What to do
Type again, exactly, the lines below from the start through the line that includes "return (k *".

== Given data

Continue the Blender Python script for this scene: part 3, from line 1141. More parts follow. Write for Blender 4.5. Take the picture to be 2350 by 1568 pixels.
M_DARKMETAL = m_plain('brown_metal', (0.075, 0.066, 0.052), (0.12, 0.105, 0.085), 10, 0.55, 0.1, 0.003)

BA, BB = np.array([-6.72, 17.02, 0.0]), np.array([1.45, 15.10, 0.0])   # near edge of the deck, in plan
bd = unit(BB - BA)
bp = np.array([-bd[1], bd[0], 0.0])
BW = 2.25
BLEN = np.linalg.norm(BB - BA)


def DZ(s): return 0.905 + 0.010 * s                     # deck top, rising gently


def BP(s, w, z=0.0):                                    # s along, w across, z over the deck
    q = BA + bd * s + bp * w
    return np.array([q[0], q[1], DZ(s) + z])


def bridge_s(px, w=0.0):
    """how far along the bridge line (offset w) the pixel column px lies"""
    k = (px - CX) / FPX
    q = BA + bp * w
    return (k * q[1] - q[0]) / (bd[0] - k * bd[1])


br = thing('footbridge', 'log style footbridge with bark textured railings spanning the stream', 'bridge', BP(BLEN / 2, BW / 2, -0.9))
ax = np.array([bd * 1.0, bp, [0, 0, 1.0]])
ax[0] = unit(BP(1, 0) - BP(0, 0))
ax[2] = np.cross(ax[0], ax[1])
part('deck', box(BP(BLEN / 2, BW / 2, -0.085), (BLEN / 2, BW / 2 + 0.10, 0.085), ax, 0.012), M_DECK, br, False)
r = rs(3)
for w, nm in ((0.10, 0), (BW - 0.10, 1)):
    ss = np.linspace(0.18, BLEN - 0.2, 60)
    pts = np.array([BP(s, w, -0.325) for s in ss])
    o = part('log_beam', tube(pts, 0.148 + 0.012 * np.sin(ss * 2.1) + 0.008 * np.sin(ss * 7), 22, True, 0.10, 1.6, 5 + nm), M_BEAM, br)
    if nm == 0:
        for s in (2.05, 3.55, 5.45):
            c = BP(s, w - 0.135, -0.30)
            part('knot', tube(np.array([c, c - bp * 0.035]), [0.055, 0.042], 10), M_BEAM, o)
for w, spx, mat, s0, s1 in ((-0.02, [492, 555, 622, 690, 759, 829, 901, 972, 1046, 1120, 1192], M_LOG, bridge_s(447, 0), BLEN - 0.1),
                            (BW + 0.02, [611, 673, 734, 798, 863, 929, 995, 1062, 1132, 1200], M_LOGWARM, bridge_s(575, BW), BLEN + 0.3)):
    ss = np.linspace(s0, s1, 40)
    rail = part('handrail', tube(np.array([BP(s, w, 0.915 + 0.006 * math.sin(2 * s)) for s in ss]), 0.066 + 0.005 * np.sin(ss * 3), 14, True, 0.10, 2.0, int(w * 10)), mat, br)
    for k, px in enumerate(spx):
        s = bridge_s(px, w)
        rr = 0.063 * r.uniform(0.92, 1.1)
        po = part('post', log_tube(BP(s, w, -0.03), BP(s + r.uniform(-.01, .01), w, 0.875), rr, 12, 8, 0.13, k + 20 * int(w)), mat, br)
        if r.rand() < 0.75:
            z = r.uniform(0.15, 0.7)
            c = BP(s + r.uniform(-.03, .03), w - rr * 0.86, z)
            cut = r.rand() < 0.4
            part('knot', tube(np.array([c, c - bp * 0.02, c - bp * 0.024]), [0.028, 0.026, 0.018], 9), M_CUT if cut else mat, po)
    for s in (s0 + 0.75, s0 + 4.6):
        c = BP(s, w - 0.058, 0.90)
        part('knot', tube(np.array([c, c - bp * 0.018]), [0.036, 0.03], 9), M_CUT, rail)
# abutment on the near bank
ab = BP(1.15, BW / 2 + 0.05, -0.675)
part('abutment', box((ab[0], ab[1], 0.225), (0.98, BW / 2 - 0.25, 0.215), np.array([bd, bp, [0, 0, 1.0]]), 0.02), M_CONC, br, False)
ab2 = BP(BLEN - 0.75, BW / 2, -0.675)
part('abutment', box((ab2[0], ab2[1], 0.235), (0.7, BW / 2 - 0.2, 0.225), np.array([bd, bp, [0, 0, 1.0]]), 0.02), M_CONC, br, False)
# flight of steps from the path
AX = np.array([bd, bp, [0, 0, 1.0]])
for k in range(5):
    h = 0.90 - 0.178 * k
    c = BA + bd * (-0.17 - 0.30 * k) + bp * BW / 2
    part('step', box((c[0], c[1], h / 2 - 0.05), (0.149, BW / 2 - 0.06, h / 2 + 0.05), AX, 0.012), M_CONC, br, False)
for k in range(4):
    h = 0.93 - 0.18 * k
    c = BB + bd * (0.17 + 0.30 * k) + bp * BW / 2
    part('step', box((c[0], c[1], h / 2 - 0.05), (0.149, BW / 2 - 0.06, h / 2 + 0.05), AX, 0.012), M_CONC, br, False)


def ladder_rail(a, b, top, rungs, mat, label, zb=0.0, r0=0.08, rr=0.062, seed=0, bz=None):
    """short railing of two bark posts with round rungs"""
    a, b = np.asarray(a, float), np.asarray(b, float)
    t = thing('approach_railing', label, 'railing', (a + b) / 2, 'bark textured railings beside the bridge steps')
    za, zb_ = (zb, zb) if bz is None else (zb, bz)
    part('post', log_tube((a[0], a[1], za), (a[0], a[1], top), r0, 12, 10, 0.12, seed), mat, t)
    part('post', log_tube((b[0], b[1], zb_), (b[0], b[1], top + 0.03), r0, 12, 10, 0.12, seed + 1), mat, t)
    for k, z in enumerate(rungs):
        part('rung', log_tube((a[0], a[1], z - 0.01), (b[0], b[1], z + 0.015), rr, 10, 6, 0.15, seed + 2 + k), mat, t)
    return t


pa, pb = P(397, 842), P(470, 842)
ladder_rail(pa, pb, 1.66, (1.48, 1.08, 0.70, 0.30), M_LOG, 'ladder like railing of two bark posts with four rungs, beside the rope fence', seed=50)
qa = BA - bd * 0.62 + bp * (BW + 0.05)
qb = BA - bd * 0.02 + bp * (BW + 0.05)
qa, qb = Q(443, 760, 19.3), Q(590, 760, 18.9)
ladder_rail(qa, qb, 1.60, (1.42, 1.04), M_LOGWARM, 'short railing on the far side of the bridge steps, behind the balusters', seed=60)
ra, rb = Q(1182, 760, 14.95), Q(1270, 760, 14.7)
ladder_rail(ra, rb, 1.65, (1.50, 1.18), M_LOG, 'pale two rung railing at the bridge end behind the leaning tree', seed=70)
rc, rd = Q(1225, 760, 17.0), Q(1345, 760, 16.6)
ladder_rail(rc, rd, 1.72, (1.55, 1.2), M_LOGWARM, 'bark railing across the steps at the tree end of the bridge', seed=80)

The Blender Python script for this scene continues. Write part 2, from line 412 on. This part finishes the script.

====

The answer
Continue the Blender Python script for this scene: part 3, from line 1141. More parts follow. Write for Blender 4.5. Take the picture to be 2350 by 1568 pixels.
M_DARKMETAL = m_plain('brown_metal', (0.075, 0.066, 0.052), (0.12, 0.105, 0.085), 10, 0.55, 0.1, 0.003)

BA, BB = np.array([-6.72, 17.02, 0.0]), np.array([1.45, 15.10, 0.0])   # near edge of the deck, in plan
bd = unit(BB - BA)
bp = np.array([-bd[1], bd[0], 0.0])
BW = 2.25
BLEN = np.linalg.norm(BB - BA)


def DZ(s): return 0.905 + 0.010 * s                     # deck top, rising gently


def BP(s, w, z=0.0):                                    # s along, w across, z over the deck
    q = BA + bd * s + bp * w
    return np.array([q[0], q[1], DZ(s) + z])


def bridge_s(px, w=0.0):
    """how far along the bridge line (offset w) the pixel column px lies"""
    k = (px - CX) / FPX
    q = BA + bp * w
    return (k * q[1] - q[0]) / (bd[0] - k * bd[1])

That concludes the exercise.